■ **What is asked**: Emit a verbatim copy of the lines below from the line with "Write the bpy" through the line with "scene = bpy.context.scene", excluding pictures and everything outside that range.

■ **Supplied records**:
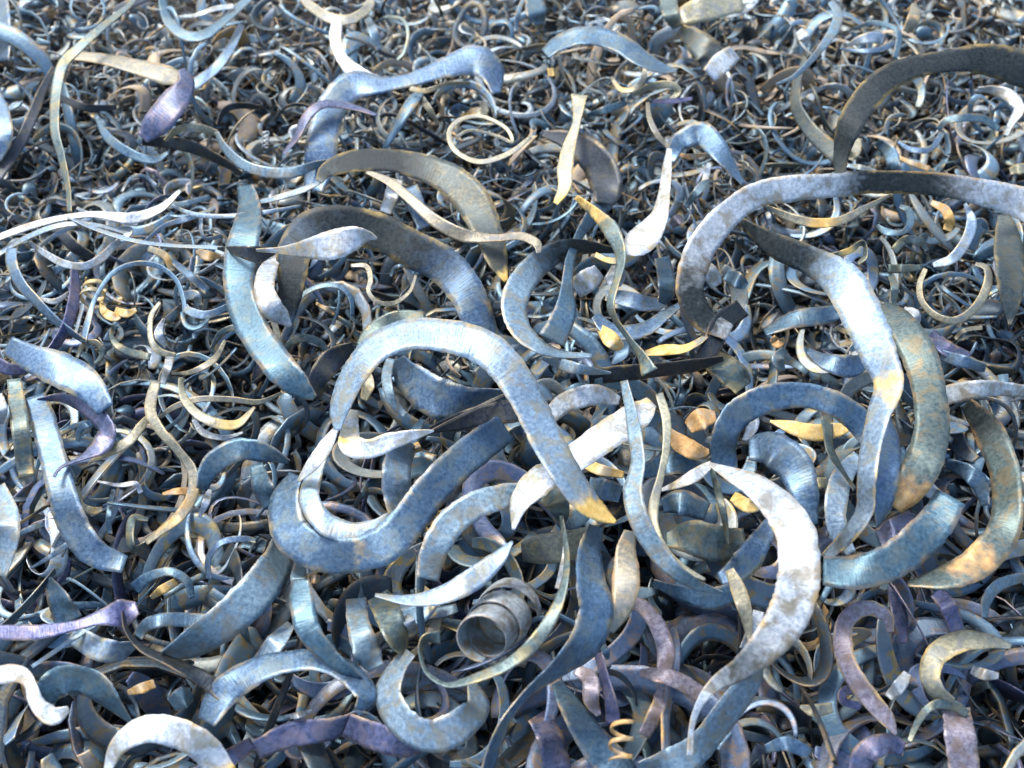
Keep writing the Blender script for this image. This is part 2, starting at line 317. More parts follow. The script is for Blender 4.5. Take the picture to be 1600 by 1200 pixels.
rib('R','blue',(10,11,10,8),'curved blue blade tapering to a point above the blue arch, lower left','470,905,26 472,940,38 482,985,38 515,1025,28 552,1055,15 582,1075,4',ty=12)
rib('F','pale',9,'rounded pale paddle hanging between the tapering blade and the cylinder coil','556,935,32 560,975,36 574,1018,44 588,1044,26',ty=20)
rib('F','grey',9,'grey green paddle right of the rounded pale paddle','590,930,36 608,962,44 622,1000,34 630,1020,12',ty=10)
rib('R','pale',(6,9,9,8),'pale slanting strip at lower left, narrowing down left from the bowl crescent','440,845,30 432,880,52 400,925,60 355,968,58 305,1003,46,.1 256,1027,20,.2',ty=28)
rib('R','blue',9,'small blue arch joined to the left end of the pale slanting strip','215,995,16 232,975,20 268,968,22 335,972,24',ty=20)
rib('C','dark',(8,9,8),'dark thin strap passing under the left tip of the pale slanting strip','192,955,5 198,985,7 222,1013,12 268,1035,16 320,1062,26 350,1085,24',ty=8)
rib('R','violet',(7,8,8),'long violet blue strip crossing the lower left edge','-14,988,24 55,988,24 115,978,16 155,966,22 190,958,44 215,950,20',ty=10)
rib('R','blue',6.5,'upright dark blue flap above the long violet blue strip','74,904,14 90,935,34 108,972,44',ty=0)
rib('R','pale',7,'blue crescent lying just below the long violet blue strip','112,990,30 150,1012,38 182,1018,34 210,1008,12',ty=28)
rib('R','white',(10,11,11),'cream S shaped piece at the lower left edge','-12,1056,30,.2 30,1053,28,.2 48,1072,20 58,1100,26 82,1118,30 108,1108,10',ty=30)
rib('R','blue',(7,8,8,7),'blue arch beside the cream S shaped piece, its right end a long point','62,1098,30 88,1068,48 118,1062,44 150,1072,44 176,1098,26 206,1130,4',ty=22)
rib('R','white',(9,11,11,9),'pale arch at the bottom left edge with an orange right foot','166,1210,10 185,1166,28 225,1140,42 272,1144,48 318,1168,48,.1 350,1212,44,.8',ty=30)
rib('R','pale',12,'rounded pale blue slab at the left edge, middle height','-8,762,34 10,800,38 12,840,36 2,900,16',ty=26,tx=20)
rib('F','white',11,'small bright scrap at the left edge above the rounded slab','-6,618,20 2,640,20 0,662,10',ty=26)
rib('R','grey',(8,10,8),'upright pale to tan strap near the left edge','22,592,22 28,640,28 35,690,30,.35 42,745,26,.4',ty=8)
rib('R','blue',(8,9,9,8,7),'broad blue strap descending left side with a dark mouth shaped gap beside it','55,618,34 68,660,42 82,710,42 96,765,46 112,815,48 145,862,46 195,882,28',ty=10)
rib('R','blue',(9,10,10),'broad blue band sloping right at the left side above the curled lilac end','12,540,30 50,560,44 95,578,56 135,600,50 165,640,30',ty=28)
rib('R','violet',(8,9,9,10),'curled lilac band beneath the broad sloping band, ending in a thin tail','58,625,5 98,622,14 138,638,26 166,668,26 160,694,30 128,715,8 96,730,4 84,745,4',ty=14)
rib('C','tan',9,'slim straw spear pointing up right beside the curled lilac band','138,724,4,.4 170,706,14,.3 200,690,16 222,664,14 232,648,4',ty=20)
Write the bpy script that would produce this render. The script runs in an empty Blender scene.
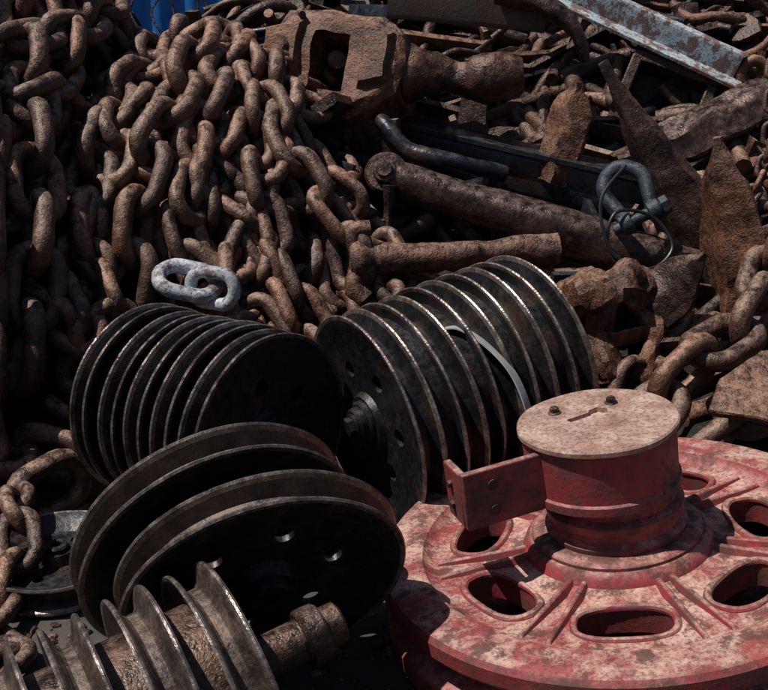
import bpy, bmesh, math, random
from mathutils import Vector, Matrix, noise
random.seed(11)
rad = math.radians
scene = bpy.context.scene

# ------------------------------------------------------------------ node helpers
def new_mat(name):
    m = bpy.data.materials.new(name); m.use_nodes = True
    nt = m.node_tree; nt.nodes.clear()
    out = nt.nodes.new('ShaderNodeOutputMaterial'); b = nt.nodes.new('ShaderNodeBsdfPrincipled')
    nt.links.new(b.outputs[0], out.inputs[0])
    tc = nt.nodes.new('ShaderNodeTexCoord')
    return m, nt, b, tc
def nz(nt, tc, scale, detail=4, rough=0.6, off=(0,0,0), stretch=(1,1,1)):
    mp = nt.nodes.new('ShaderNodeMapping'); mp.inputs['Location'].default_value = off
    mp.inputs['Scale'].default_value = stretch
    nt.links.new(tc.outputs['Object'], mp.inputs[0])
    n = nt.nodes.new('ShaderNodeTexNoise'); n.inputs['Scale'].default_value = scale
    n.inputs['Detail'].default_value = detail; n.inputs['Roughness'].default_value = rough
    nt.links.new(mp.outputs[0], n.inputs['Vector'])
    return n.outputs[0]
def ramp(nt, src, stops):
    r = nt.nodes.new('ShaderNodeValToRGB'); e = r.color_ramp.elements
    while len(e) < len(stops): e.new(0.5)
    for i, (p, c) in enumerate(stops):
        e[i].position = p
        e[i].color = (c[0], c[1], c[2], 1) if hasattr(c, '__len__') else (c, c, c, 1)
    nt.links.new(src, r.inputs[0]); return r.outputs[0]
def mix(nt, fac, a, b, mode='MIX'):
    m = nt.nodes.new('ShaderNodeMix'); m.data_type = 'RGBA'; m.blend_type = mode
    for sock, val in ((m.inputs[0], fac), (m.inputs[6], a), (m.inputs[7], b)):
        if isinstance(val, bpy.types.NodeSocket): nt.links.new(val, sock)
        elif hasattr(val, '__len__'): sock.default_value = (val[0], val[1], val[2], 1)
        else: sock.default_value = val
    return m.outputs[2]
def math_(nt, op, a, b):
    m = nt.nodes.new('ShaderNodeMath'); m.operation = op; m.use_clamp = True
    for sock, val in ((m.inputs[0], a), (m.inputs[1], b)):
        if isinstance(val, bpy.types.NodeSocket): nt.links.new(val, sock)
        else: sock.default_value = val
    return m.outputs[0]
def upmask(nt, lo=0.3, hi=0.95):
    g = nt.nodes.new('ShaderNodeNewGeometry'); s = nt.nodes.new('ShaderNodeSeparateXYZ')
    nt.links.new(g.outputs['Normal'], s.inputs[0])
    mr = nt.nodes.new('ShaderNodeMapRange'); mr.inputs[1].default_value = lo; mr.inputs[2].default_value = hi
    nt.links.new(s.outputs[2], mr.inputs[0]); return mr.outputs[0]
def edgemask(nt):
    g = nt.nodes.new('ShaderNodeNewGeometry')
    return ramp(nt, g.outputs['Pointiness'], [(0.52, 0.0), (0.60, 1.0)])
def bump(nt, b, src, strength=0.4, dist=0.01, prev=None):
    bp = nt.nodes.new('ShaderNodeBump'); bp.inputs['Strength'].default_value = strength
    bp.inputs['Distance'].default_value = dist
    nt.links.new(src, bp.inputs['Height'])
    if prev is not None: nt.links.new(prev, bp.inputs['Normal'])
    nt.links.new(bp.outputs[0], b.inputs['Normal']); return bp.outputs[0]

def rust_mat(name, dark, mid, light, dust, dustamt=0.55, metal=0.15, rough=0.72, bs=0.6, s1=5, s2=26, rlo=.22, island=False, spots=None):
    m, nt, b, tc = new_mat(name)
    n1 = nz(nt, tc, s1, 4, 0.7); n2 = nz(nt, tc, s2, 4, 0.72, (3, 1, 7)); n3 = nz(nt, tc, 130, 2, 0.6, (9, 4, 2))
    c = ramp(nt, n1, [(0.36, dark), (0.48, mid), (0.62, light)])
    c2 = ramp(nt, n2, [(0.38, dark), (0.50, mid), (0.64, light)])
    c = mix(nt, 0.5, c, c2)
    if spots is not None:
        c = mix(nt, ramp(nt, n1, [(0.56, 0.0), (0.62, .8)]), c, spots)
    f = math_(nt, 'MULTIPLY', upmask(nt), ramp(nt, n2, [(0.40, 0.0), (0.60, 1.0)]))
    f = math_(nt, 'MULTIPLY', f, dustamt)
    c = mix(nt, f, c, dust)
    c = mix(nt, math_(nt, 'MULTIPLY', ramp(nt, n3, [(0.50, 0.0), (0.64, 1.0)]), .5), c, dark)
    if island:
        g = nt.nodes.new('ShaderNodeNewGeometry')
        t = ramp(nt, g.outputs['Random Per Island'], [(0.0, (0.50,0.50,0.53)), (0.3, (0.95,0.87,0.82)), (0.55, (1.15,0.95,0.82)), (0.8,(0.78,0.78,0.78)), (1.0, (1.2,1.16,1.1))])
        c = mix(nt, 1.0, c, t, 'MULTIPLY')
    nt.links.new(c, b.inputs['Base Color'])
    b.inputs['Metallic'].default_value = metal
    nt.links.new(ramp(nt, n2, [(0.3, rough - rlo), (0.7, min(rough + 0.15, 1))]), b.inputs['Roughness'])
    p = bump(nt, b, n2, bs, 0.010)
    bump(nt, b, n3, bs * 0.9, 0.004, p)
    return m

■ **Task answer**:
Write the bpy script that would produce this render. The script runs in an empty Blender scene.
import bpy, bmesh, math, random
from mathutils import Vector, Matrix, noise
random.seed(11)
rad = math.radians
scene = bpy.context.scene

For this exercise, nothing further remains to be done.